I figure that it’s safe to assume that a Reading Challenge is a comfy fit when you don’t even have to go looking for reading choices.

Which isn’t to say that I don’t enjoy the kind of Challenge that calls for my bookish thinkin’ cap (like the What’s In a Name Challenge, in which finding the matches for categories is a bit part of the appeal).

And it’s not to say that I don’t enjoy the kind of Challenge that takes me in a completely fresh reading direction, the kind that means I spend a few hours on the ‘net just to come up with some options, cuz I’m getting all explorey.

But it’s a remarkably cozy feeling to realize that without even glancing at a bookshelf, without even checking my TBR, without even pulling out the old, worn file folder with lists upon lists, a string of titles comes to find when a Challenge has settled around a particular theme.

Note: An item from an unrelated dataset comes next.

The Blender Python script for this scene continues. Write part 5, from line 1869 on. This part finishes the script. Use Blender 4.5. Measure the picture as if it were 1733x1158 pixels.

Here‘s where I joined up, and I’ve since read Winifred Holtby’s South Riding (1935).

These were the others I was considering: Rosamond Lehmann’s A Note in Music (1930); Angela Thirkell’s High Rising (1933); The Weather in the Streets (1936); Angela Thirkell’s Wild Strawberries (1934); Frederick Philip Grove’s Fruits of the Earth (1933); Morley Callaghan’s More Joy in Heaven (1937); and, Gwethalyn Graham’s Swiss Sonata (1938).

But the Challenge only runs from April 18th, 2010 to July 18th, 2010, so I only finished one book from this favoured decade.